Sometimes the best films are the ones that take a simple plot or concept and create a compelling tale out of it by polishing each element of the film to a perfect shine.  This is what Steven Spielberg does in his Best Picture-nominated movie "War Horse."  It's a film that doesn't really do anything new or push any envelopes, but it's so technically sound and wonderfully heartfelt that it can serve as a textbook example of what makes a movie good.

The plot isn't cookie cutter but certainly feels like something you may have seen before.  Based on a best-selling novel and Tony-winning play, "War Horse" is centered around a thoroughbred named Joey, who is bought at an auction by an alcoholic farmer named Ted (Peter Mullan).  Ted's son, Albert (Jeremy Irvine), bonds with Joey and trains the horse to work the plow and help around the farm.  But then World War I breaks out, and Albert is heartbroken as his father sells Joey to the British cavalry to pay for overdue rent.  

Thus begins a long journey for Joey that takes him throughout war torn Europe and in and out of the hands of several owners on different sides of the conflict.  The plot relies heavily on a set of increasingly unbelievable coincidences and Joey's almost supernatural ability to escape deadly situations.  At one point the horse even runs up and over a tank and over a trench while shells explode around him.  

But the flaws in the story are overcome by its excellent pathos.  The human actors are a carousel of characters that only appear at specific points in the film and later leave, but each one does his or her job of providing the film its emotional impact.  The scenes in which Joey changes owners --  whether by sale, force or tragic death -- are all memorable.  There's the first change from Albert to the cavalry, as the officer promises a tearful Albert that he will take care of Joey and bring him back at the end of the war.  Then there is the inner conflict of a German soldier that loves horses and is especially impressed by Joey, but also has to use horses to drag a heavy tank until they die.  Each owner is affected by Joey in their own unique way, but all their experiences share one thing: they all brought out the best of their character during a war that brought out the worst in humanity.

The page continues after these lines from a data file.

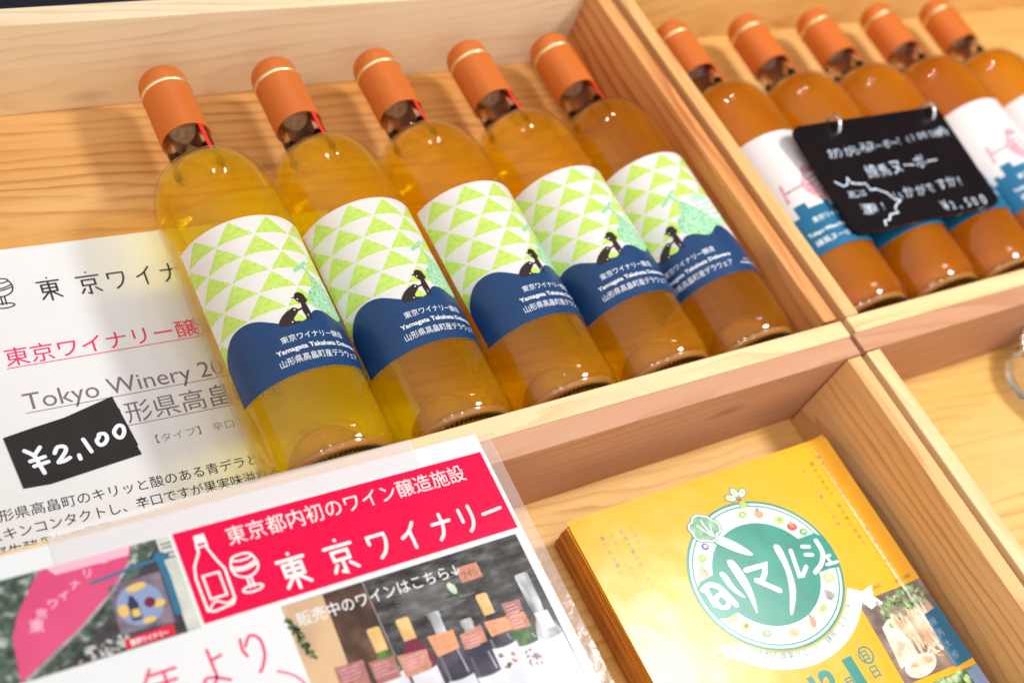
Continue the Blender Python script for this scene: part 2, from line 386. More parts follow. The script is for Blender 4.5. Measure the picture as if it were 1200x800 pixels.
class Flat:
    """Shapes in millimetres on a sheet (u, v) with a height h above it, gathered into one mesh."""
    def __init__(self): self.bm = bmesh.new(); self.mats = []; self.bump = 0
    def mi(self, m):
        if m not in self.mats: self.mats.append(m)
        return self.mats.index(m)
    def step(self):
        self.bump = (self.bump + 1) % 6; return self.bump * .009
    def poly(self, pts, m, h=.05, tri=True):
        vs = [self.bm.verts.new((x, y, h)) for x, y in pts]
        f = self.bm.faces.new(vs); f.material_index = self.mi(m)
        f.normal_update()
        if f.normal.z < 0: f.normal_flip()
        if tri and len(pts) > 4: bmesh.ops.triangulate(self.bm, faces=[f])
    def rect(self, x0, y0, x1, y1, m, h=.05): self.poly([(x0, y0), (x1, y0), (x1, y1), (x0, y1)], m, h)
    def disc(self, x, y, r, m, h=.05, ry=None, n=40, rot=0.0):
        ry = ry or r; c, s = math.cos(rot), math.sin(rot)
        self.poly([(x + r * math.cos(a) * c - ry * math.sin(a) * s, y + r * math.cos(a) * s + ry * math.sin(a) * c) for a in (2 * math.pi * k / n for k in range(n))], m, h)
    def ring(self, x, y, r0, r1, m, h=.05, n=96, a0=0, a1=360):
        mi = self.mi(m); full = a1 - a0 >= 360; k_n = n if full else n + 1
        A = [[self.bm.verts.new((x + r * math.cos(R(a0 + (a1 - a0) * k / n)), y + r * math.sin(R(a0 + (a1 - a0) * k / n)), h)) for k in range(k_n)] for r in (r0, r1)]
        for k in range(n):
            k2 = (k + 1) % k_n
            f = self.bm.faces.new((A[0][k], A[1][k], A[1][k2], A[0][k2])); f.material_index = mi
    def stroke(self, pts, w, m, h=.09, smooth=False, closed=False):
        if smooth: pts = smooth_line(pts, 6, closed)
        h += self.step(); mi = self.mi(m); w /= 2
        P = [Vector(p) for p in pts]
        P = [p for i, p in enumerate(P) if i == 0 or (p - P[i - 1]).length > 1e-4]
        if closed and (P[0] - P[-1]).length < 1e-3: P.pop()
        if not closed and len(P) > 3 and (P[0] - P[-1]).length < 1e-3: P.pop(); closed = True
        n = len(P)
        if n == 1: return self.disc(P[0].x, P[0].y, w, m, h, n=14)
        Ls, Rs = [], []
        for i in range(n):
            if closed: d0 = (P[i] - P[i - 1]).normalized(); d1 = (P[(i + 1) % n] - P[i]).normalized()
            else:
                d0 = (P[i] - P[max(0, i - 1)]); d1 = (P[min(n - 1, i + 1)] - P[i])
                if d0.length < 1e-9: d0 = d1
                if d1.length < 1e-9: d1 = d0
                d0 = d0.normalized(); d1 = d1.normalized()
            t = d0 + d1
            t = t.normalized() if t.length > .3 else d1
            nn = Vector((-t.y, t.x)); k = min(1.8, 1 / max(.4, nn.dot(Vector((-d1.y, d1.x)))))
            Ls.append(P[i] + nn * w * k); Rs.append(P[i] - nn * w * k)
        lv = [self.bm.verts.new((p.x, p.y, h)) for p in Ls]; rv = [self.bm.verts.new((p.x, p.y, h)) for p in Rs]
        for i in range(n if closed else n - 1):
            j = (i + 1) % n
            f = self.bm.faces.new((rv[i], rv[j], lv[j], lv[i])); f.material_index = mi
        if not closed:
            for c, d, va, vb in ((P[0], P[0] - P[1], lv[0], rv[0]), (P[-1], P[-1] - P[-2], rv[-1], lv[-1])):
                a = math.atan2(d.y, d.x); mid = []
                for k in range(1, 6):
                    b = a + math.pi / 2 - math.pi * k / 6
                    b = a - (math.pi / 2 - math.pi * k / 6)
                    mid.append(self.bm.verts.new((c.x + w * math.cos(b), c.y + w * math.sin(b), h)))
                f = self.bm.faces.new([va] + mid + [vb]); f.material_index = mi
                f.normal_update()
    def text(self, body, x, y, size, m, width=None, bold=0.0, h=.09, rot=0.0, align='l'):
        vs, fs = text_shape(body, bold)
        if not vs: return
        xs = [v[0] for v in vs]; x0, x1 = min(xs), max(xs)
        sx = (width / (x1 - x0)) if width else size
        ofs = {'l': 0, 'c': -(x1 - x0) * sx / 2, 'r': -(x1 - x0) * sx}[align]
        c, s = math.cos(rot), math.sin(rot); mi = self.mi(m)
        nv = []
        for a, b in vs:
            p, q = (a - x0) * sx + ofs, b * size
            nv.append(self.bm.verts.new((x + p * c - q * s, y + p * s + q * c, h)))
        for f in fs:
            try: g = self.bm.faces.new([nv[i] for i in f]); g.material_index = mi
            except ValueError: pass
    def column(self, body, x, y, size, m, pitch=None, rot=0.0, h=.09, bold=0.0):
        pitch = pitch or size * 1.08
        for i, ch in enumerate(body):
            if ch == ' ': continue
            if ch in 'ー-〜': self.text(ch, x + size * .35, y - i * pitch + size * .05, size, m, h=h, bold=bold, rot=rot - math.pi / 2); continue
            self.text(ch, x - size * .45, y - i * pitch - size, size, m, h=h, bold=bold, rot=rot)
    def glyph(self, strokes, x, y, w, hgt, lw, m, h=.09, slant=0.0):
        for st in strokes:
            sm = len(st) > 2 and st[0] != 's'
            pts = st[1:] if st[0] == 's' else st
            self.stroke([(x + a * w + b * slant * w, y + b * hgt) for a, b in pts], lw, m, h, smooth=sm)
    def done(self, name, parent, fn, us=(), vs=(), loc=(0, 0, 0), rot=(0, 0, 0)):
        bm = self.bm
        for u in us: bmesh.ops.bisect_plane(bm, geom=bm.verts[:] + bm.edges[:] + bm.faces[:], plane_co=(u, 0, 0), plane_no=(1, 0, 0))
        for v in vs: bmesh.ops.bisect_plane(bm, geom=bm.verts[:] + bm.edges[:] + bm.faces[:], plane_co=(0, v, 0), plane_no=(0, 1, 0))
        for f in bm.faces:
            f.normal_update()
            if f.normal.z < 0: f.normal_flip()
        for v in bm.verts: v.co = Vector(fn(v.co.x, v.co.y, v.co.z))
        return bm_obj(name, bm, self.mats, parent, loc=loc, rot=rot)
def flat_map(u, v, h): return (u * .001, v * .001, h * .001)
def sheet_mesh(name, pts, mat, parent, thick=.3, h=0.0, fn=flat_map):
    """A thin sheet with real thickness; its top lies at height h (mm)."""
    bm = bmesh.new()
    f = bm.faces.new([bm.verts.new((x, y, h)) for x, y in pts]); f.normal_update()
    if f.normal.z < 0: f.normal_flip()
    r = bmesh.ops.extrude_face_region(bm, geom=[f])
    lo = [e for e in r['geom'] if isinstance(e, bmesh.types.BMVert)]
    for v in lo: v.co.z = h - thick
    bmesh.ops.recalc_face_normals(bm, faces=bm.faces[:])
    for v in bm.verts: v.co = Vector(fn(v.co.x, v.co.y, v.co.z))
    return bm_obj(name, bm, mat, parent)

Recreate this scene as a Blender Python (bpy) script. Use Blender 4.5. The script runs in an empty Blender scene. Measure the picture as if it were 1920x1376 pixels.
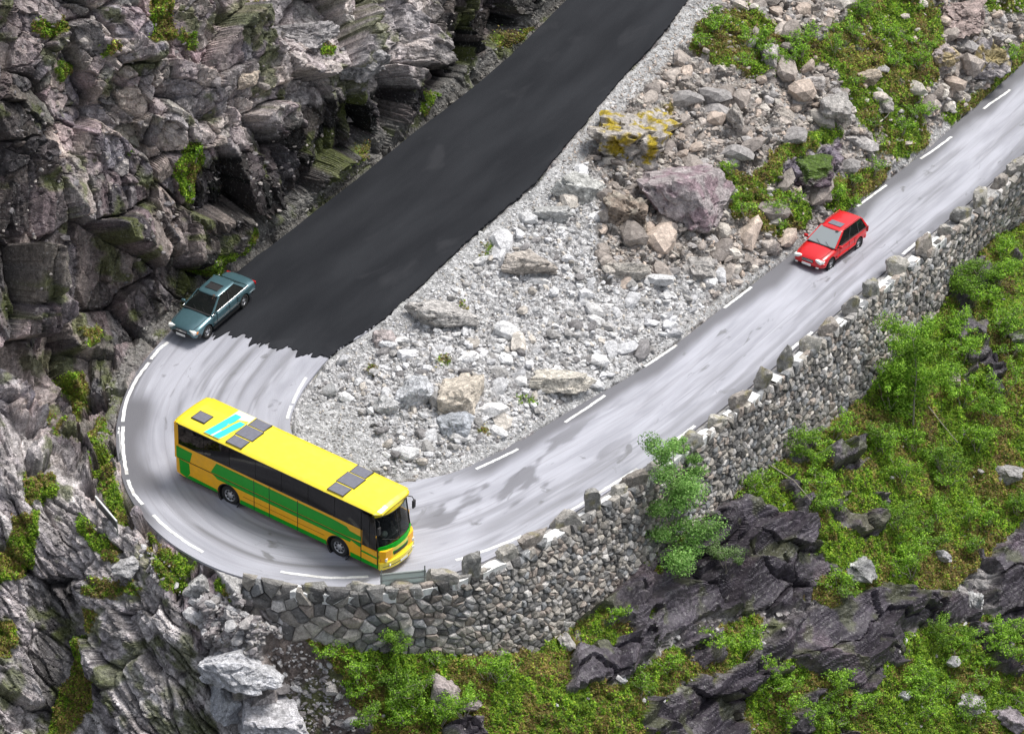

But the area that "War Horse" is truly exceptional is in its technical aspects, particularly the cinematography.  Cinematographer Janusz Kaminski has worked with Spielberg in all of his films since "Schindler's List," and this may be his finest work yet.  Unlike the other two Spielberg/Kaminski war films, "List" and "Saving Private Ryan" (both of which got Kaminski an Academy Award), this film does not explicitly show the gruesome horror of war.  However, the impact of that horror can still be felt throughout the film thanks to Kaminski's camera work.  

The shots of the trenches and of the No Man's Land between them shows the claustrophobic terror the soldiers felt during the battle.  When two brothers are shot for deserting the German army, a passing windmill blade covers the execution just as they are shot.  Of course, beyond the war scenes, Kaminski's presentation is just as breathtaking, with incredible shots of British farmlands and French forests, and the final scene of the film depicting Joey gazing out into a bright orange sunset is a perfect ending to the film.  "War Horse" has been nominated for six Oscars, and while it is probably an outside contender in most categories, Kaminski has to be considered the front-runner for the best cinematography category.  

We have all seen the story of an animal getting separated from his loving master and touching the lives of random people on its journey back home.  I personally remember seeing that format in a series of MasterCard commercials.  But "War Horse" takes an old story and freshens it up through brilliant direction, acting, and technical skill.  It completely deserves its Best Picture nomination, and if you didn't see it when it was first released in December, you now have a second chance to see it on the silver screen in all its glory.